Monday 30 September 2019

Ways up the mountain : The Balkan National Park


My training incumbent who was especially interested in other faiths, notably Sikhism and HInduism, was fond of saying “There are many roads up the mountain” which he used as an analogy for seeking God. This has been on my mind recently for as you know Frances and I have been staying at the foot of the Balkan mountains in Bulgaria. Our hotel was the last building in the town and the footpaths up to the peaks started at the front door. The Central Balkan National Park is one of the largest and most valuable of the protected areas in Europe and is part of the United Nations List looked after by UNESCO and the World Wildlife Fund. There are centuries old forests of beech, spruce, fir, hornbeam and oak and the park includes ten species found nowhere else in the world. There are high mountain meadows, vertical rock faces, precipices, deep canyons, waterfalls and peaks and reports of wolves and bears. It does not begin at the hotel front door but 500 metres or so up - it is well worth reaching.

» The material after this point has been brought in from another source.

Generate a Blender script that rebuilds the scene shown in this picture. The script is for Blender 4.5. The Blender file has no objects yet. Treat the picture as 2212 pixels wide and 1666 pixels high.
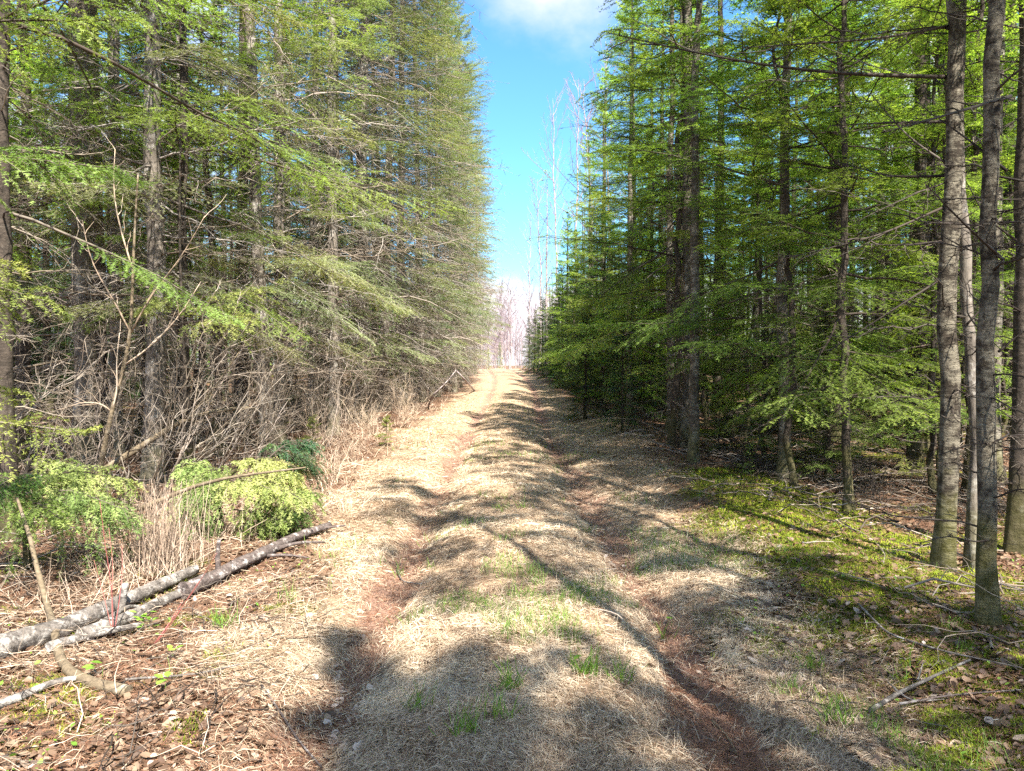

The many paths up the mountain are marked like this - painted on rocks or the trunks of trees there are green and blue trails leading to high altitude mountain refuges. Like my training incumbent’s paths to God, some of the signs seem clearer than others, easier to see and distinguish. Of course occasionally the paths run together so you have both signs on the same boulder, at other times they diverge and over time the blues and greens have faded a little and it is difficult to tell one from another. It becomes quite easy to take a wrong turning or perhaps drift from the path altogether.

What I particularly noticed on this trip was the incentive to climb! Even though it was quite hot, mostly between twenty-seven and thirty degrees and my energy levels were lower and my weight higher than when we had last taken a break of this sort, the way up, the reward of reaching a point was still a driver. It was easy to say “We’ll just look round the next corner.” We eventually acquired a map but before that we set off to reach what thought might be a refreshing mountain lake - we pressed on through woodland looking round corners ever upward following the stream until we recognized that we had missed it completely. We had strayed too high! 

Coming down is much less easy - the signs are designed to point the way upwards and on the way down they are so easily missed or ignored - only once did we manage to come down the right path and end up where we had started and often we were off the beaten track altogether.

You realise by now that this is an allegory of our journey of faith, there are various signs, more or less easily understood, convergence often with other faiths, as we explore truth, love, or peace; the perils of missing the way, that the signs naturally point upwards, the troubles of coming down. On our last ascent around 1200 metres up we came across a viewpoint looking over the valley, and there we found a set of metal tables and chairs, a playframe including a little slide, a running spring all of which had been in place for a long time and there also a tiny chapel beautifully built with tiny stained glass windows, a bell and just tall enough to step inside.
A resting place for the weary, a refreshment for the young, and inside  the chapel a wall of icons where the candles had been lit. There was no other way to be here other than on foot - someone had come up the mountain early in the morning before us, probably at dawn, and had prepared this sacred space for the travellers to rest and pray on the way to the summit.